#### [Task brief]
Your output must consist solely of the lines from the "Recreate this scene" line through the "from mathutils.bvhtree import BVHTree" line, exactly as written, without images.

#### [Data to process]
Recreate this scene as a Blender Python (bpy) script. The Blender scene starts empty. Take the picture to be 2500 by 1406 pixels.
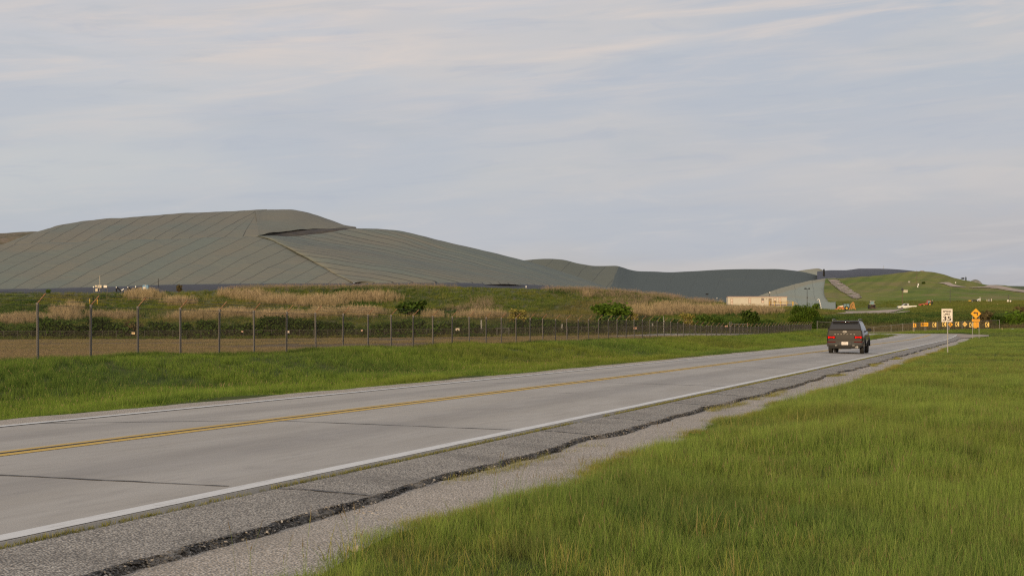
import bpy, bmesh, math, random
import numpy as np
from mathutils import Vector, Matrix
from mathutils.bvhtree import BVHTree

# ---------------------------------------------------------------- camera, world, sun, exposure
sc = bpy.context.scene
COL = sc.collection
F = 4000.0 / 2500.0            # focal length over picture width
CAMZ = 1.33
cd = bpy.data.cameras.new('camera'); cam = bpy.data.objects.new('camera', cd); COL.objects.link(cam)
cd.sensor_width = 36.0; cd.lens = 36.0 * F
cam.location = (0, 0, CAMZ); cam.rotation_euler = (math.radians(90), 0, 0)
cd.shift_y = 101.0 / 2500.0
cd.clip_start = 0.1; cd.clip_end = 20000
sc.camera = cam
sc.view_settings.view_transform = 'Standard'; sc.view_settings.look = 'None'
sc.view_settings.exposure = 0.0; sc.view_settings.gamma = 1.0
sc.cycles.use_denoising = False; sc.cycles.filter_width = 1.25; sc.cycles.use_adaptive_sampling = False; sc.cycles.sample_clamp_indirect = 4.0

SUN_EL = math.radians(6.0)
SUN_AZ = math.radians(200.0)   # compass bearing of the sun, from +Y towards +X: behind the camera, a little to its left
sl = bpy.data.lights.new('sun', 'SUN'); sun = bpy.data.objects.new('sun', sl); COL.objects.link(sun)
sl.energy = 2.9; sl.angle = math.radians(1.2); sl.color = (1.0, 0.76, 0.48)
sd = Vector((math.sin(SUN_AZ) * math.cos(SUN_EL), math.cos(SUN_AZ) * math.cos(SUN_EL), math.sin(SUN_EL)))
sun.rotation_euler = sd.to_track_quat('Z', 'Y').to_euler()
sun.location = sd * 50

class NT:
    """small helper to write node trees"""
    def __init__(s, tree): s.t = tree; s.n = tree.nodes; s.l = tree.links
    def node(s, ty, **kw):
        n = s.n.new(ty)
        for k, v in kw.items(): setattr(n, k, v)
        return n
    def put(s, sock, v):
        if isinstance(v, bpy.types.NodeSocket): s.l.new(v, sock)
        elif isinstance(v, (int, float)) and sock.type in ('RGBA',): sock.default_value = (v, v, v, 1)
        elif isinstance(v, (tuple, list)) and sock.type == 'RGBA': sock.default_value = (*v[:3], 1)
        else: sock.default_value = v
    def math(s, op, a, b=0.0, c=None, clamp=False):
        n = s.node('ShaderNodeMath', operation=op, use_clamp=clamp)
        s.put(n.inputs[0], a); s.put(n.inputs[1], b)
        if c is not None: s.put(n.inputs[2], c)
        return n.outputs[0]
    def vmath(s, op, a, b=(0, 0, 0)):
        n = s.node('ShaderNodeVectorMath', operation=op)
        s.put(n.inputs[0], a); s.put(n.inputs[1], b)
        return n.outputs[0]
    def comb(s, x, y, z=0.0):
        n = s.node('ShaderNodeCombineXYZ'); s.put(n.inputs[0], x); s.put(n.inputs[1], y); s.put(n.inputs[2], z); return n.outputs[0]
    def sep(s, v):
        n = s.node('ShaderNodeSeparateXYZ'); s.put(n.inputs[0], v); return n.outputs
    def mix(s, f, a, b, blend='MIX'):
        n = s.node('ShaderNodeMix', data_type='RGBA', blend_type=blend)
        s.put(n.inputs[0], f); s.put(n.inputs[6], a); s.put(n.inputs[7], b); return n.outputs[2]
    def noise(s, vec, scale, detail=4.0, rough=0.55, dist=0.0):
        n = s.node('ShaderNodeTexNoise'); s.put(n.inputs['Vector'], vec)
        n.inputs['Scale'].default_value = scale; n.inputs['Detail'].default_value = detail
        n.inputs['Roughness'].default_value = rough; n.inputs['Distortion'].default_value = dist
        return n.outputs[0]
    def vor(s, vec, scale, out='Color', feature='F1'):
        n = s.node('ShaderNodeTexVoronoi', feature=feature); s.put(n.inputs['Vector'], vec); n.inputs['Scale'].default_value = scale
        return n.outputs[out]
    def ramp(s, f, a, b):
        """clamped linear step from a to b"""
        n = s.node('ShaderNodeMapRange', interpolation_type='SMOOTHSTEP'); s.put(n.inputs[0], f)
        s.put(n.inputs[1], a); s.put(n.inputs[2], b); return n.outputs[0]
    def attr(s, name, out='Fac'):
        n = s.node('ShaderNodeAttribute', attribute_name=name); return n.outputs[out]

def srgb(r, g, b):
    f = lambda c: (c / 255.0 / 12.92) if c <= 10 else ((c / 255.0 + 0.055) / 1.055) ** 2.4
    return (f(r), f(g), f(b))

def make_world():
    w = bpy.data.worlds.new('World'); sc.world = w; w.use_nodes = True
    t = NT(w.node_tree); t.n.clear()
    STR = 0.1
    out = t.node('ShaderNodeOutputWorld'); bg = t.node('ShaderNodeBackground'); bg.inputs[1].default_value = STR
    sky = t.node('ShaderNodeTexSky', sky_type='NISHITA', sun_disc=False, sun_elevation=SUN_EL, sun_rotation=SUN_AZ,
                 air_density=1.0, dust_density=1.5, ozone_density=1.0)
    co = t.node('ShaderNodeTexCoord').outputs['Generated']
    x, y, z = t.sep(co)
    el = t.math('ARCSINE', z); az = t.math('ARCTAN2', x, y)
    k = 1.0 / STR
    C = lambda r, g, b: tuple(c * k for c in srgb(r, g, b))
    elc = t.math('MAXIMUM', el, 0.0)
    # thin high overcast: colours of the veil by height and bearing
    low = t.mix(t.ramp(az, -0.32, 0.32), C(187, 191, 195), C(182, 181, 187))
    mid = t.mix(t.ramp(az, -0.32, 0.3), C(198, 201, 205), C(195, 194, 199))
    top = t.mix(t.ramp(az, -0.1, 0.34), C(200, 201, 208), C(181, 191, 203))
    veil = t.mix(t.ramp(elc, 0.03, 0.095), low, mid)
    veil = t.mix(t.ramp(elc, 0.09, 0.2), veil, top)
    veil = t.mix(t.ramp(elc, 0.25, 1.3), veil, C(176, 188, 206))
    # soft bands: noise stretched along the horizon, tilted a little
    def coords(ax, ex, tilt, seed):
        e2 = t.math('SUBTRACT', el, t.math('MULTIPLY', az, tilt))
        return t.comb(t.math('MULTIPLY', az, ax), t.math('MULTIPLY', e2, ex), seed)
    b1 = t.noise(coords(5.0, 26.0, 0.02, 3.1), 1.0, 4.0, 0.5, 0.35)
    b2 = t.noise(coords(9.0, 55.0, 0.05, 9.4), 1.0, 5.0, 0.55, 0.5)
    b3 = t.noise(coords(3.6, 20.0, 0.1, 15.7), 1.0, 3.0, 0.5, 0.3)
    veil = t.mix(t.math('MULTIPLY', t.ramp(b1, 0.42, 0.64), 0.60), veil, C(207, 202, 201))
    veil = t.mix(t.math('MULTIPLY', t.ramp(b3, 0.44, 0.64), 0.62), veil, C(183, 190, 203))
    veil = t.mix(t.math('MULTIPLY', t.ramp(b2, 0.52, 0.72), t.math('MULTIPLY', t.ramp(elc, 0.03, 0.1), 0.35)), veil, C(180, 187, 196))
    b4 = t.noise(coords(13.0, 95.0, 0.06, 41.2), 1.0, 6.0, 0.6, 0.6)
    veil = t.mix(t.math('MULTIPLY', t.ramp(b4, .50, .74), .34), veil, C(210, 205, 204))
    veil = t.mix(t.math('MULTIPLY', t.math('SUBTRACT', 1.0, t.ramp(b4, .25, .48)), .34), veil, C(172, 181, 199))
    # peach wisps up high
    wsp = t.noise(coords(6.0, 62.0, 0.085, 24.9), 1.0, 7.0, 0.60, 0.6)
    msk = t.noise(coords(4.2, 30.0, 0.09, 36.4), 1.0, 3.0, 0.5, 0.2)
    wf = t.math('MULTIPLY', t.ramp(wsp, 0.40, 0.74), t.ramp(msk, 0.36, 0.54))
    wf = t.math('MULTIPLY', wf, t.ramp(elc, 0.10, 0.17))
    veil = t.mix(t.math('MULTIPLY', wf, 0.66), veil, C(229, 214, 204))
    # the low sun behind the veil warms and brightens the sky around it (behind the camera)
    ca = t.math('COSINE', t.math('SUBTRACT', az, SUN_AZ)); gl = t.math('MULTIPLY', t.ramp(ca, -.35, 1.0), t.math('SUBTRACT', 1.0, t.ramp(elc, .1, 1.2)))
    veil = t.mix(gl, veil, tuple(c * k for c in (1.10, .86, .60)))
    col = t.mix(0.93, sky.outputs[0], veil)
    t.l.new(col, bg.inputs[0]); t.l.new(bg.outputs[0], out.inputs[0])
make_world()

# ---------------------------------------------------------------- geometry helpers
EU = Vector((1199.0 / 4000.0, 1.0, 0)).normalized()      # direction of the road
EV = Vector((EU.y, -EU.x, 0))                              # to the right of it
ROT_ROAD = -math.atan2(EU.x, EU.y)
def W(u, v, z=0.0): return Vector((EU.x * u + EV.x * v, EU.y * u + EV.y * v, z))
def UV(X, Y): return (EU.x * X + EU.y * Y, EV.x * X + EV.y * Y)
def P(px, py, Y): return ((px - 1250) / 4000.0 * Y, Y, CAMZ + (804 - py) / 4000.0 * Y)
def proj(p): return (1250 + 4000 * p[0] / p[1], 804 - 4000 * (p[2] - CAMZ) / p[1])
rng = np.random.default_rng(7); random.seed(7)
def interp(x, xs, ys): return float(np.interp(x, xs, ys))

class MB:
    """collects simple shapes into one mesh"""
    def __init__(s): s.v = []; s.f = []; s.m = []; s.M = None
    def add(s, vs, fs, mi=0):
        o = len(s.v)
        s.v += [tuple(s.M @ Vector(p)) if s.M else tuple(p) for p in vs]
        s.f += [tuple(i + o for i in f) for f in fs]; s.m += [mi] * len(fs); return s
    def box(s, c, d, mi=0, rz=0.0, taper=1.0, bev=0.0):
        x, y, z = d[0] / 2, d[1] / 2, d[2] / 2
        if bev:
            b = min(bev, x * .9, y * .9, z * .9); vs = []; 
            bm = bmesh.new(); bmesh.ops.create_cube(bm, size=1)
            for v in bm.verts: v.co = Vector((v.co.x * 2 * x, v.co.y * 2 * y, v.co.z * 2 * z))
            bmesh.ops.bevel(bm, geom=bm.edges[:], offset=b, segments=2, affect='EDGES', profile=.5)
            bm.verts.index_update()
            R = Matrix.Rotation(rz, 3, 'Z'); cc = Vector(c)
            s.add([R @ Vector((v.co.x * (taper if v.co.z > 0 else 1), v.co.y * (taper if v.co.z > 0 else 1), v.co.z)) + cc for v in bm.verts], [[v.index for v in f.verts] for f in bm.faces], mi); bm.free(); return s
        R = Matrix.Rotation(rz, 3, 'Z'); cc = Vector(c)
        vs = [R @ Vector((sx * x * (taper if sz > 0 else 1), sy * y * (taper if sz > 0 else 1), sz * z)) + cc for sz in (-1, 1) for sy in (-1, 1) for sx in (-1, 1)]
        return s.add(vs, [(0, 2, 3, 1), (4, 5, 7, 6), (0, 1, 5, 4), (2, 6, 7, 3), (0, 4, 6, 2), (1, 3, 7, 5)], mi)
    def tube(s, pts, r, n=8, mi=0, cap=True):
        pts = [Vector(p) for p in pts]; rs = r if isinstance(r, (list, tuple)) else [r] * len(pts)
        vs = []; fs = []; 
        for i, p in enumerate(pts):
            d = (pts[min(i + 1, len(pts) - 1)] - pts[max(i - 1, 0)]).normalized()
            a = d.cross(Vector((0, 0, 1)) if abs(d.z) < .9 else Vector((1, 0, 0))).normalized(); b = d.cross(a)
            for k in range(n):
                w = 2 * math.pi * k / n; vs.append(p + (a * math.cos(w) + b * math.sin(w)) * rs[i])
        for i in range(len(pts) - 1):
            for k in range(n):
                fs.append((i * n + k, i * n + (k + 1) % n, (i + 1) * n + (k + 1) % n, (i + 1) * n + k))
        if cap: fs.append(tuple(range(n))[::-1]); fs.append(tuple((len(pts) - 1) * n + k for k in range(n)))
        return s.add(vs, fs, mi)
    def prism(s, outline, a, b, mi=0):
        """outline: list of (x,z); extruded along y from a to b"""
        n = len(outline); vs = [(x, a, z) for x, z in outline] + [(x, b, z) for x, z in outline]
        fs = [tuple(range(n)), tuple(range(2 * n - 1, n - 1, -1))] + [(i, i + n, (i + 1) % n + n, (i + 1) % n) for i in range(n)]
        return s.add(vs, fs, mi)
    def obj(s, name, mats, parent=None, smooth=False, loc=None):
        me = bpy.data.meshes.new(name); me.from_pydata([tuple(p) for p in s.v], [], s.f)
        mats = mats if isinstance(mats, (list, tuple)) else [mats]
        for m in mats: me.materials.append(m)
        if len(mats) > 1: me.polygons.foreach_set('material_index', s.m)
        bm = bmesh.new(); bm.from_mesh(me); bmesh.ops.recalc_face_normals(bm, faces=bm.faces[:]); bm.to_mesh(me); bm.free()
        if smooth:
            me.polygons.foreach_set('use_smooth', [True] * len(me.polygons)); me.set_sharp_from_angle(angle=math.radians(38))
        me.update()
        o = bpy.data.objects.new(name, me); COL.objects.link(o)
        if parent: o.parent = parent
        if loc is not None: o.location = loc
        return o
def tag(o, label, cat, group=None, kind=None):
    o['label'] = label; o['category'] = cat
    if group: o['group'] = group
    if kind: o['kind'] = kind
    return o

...

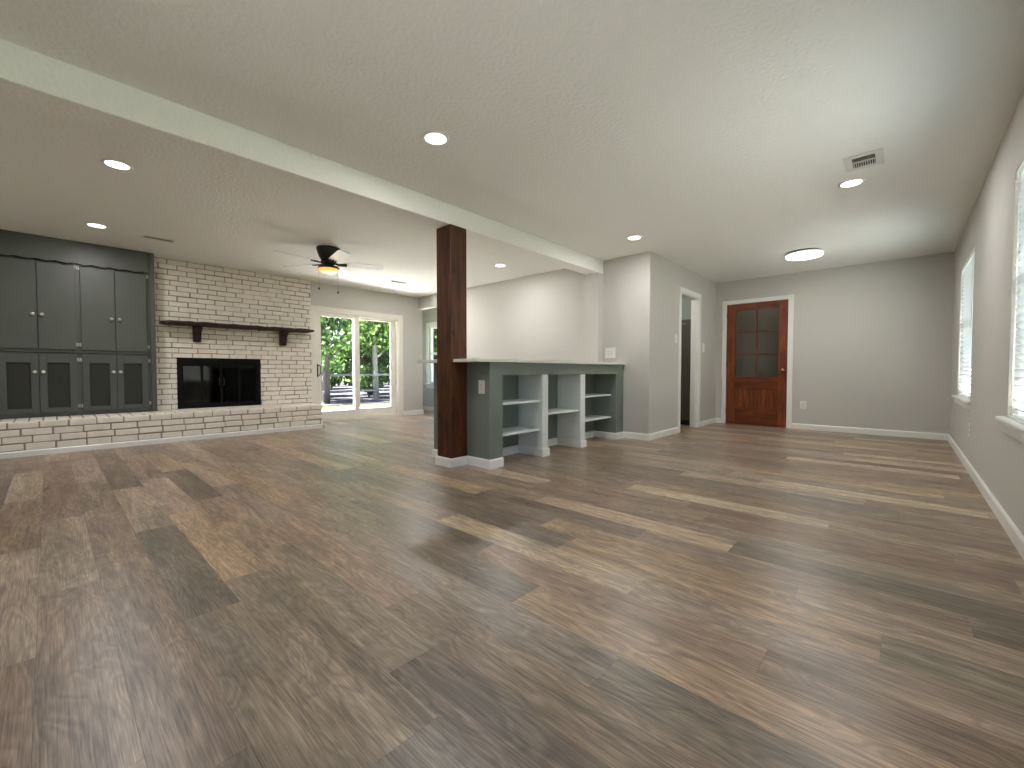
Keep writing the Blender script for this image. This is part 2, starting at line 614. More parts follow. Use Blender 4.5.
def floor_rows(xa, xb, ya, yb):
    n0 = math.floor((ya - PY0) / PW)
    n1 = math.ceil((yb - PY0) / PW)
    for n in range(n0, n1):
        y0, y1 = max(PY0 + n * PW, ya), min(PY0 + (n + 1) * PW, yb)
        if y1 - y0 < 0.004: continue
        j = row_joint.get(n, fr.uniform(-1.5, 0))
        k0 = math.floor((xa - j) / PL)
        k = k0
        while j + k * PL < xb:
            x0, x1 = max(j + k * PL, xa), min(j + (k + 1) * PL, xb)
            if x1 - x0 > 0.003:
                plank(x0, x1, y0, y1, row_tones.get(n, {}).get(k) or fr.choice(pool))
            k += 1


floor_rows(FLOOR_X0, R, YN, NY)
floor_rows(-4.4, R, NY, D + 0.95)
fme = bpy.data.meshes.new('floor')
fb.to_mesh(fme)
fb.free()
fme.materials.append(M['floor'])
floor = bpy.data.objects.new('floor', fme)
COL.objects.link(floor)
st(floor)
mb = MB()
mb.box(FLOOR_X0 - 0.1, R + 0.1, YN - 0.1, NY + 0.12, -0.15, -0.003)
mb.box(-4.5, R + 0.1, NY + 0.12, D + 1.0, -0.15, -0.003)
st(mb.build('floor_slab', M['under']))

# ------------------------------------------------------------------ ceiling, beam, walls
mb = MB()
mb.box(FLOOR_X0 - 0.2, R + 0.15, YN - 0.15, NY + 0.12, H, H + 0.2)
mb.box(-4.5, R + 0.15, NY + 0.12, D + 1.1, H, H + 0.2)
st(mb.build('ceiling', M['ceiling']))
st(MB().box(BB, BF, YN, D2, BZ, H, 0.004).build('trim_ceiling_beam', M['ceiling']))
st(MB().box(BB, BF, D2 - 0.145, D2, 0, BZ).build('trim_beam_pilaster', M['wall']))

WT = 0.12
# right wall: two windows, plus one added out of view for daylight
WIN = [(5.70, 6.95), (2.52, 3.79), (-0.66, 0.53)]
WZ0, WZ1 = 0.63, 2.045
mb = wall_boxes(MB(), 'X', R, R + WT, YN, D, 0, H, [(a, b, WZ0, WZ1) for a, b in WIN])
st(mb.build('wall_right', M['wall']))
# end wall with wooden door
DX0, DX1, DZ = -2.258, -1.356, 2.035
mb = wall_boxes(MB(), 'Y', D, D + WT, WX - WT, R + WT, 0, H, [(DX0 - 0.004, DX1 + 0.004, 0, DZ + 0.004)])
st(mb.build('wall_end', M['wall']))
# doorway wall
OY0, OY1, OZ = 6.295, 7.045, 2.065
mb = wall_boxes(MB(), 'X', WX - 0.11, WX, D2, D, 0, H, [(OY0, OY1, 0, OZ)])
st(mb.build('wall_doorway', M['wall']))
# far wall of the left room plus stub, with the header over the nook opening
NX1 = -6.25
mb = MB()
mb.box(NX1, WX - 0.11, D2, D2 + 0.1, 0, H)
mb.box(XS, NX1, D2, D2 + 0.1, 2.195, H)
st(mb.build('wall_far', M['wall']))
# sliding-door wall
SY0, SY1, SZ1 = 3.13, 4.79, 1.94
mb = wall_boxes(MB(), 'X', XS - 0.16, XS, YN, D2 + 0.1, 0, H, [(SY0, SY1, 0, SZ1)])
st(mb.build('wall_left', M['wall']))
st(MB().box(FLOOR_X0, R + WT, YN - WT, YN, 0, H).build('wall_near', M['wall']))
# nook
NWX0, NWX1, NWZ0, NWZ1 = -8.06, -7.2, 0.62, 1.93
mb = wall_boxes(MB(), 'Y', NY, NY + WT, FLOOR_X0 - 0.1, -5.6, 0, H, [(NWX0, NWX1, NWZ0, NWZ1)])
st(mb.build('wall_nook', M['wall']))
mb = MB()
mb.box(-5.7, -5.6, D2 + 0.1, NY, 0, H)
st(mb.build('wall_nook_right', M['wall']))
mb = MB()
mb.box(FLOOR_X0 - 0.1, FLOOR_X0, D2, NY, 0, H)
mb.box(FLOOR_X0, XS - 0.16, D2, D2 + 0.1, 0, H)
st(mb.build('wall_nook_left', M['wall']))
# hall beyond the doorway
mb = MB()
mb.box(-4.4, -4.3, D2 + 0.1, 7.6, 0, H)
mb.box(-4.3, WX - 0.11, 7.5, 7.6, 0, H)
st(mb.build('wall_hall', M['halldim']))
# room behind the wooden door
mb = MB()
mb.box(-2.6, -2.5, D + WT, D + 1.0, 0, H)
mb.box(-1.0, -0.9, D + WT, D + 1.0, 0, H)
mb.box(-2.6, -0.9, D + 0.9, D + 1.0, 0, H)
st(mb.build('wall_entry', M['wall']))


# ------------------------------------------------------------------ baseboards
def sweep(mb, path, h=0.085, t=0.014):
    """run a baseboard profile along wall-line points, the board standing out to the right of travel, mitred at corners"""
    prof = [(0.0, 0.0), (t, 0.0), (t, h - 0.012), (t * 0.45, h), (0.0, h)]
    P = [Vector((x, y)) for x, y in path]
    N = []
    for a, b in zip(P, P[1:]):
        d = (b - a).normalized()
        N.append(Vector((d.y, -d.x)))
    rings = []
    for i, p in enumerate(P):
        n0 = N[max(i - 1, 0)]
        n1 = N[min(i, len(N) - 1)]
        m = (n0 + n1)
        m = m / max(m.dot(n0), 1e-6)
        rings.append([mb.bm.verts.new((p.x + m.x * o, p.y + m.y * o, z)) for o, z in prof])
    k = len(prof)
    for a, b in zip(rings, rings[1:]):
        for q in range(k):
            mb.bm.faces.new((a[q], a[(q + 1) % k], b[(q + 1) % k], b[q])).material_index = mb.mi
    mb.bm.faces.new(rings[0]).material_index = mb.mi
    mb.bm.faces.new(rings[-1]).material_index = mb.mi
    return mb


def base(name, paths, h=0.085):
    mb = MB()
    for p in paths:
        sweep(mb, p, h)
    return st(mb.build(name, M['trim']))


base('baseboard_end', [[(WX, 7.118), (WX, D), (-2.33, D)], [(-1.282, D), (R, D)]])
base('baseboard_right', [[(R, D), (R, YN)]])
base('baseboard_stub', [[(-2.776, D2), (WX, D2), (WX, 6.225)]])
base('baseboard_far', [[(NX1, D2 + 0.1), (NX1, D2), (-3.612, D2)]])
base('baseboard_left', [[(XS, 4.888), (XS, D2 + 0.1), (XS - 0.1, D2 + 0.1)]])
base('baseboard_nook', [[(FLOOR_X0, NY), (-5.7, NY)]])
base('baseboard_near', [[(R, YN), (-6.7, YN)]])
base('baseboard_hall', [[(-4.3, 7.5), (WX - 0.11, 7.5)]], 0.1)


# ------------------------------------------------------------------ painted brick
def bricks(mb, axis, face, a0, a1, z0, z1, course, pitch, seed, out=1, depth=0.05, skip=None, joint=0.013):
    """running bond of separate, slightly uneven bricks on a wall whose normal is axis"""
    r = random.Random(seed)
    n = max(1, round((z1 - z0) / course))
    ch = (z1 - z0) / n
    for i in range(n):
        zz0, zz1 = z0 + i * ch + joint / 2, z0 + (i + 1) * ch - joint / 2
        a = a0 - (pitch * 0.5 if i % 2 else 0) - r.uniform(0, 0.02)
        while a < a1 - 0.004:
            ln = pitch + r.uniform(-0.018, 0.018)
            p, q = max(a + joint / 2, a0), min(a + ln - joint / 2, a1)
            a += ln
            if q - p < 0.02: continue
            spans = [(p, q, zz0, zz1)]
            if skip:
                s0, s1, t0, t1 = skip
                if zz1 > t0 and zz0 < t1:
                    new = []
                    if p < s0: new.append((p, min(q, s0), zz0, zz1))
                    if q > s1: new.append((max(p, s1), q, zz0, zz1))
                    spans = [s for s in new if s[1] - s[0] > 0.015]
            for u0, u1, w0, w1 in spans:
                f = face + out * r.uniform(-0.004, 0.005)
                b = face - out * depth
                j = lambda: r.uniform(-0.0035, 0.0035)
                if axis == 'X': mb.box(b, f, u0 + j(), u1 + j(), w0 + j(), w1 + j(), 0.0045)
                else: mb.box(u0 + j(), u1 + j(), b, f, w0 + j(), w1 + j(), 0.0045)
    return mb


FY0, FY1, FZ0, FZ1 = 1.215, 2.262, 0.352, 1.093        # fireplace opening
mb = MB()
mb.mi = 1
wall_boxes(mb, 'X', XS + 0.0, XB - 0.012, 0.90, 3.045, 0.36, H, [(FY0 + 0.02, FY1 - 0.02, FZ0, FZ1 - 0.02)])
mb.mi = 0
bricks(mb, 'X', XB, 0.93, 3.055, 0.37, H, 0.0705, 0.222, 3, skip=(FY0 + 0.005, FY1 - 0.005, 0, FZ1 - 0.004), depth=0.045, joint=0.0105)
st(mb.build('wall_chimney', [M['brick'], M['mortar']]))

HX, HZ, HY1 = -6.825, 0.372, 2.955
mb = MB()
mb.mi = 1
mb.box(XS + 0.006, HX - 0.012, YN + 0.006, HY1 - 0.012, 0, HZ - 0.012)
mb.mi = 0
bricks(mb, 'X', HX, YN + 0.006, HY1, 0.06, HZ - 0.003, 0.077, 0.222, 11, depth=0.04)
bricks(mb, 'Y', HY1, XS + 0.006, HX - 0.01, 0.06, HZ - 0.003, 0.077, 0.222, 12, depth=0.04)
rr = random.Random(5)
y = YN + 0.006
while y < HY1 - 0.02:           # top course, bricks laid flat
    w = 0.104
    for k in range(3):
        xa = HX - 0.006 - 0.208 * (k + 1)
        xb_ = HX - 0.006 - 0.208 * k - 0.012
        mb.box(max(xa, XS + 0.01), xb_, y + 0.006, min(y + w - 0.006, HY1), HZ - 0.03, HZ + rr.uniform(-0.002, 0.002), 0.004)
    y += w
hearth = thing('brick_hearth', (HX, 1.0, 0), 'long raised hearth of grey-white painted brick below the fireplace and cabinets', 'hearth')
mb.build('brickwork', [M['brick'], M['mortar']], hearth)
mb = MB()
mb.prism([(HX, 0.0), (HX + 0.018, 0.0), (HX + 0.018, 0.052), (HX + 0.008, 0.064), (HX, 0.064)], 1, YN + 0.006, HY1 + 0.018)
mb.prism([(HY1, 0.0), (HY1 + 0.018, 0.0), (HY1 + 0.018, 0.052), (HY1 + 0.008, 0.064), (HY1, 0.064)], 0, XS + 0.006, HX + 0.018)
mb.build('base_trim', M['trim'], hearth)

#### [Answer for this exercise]
Recreate this scene as a Blender Python (bpy) script. The Blender scene starts empty. Take the picture to be 2500 by 1406 pixels.
import bpy, bmesh, math, random
import numpy as np
from mathutils import Vector, Matrix
from mathutils.bvhtree import BVHTree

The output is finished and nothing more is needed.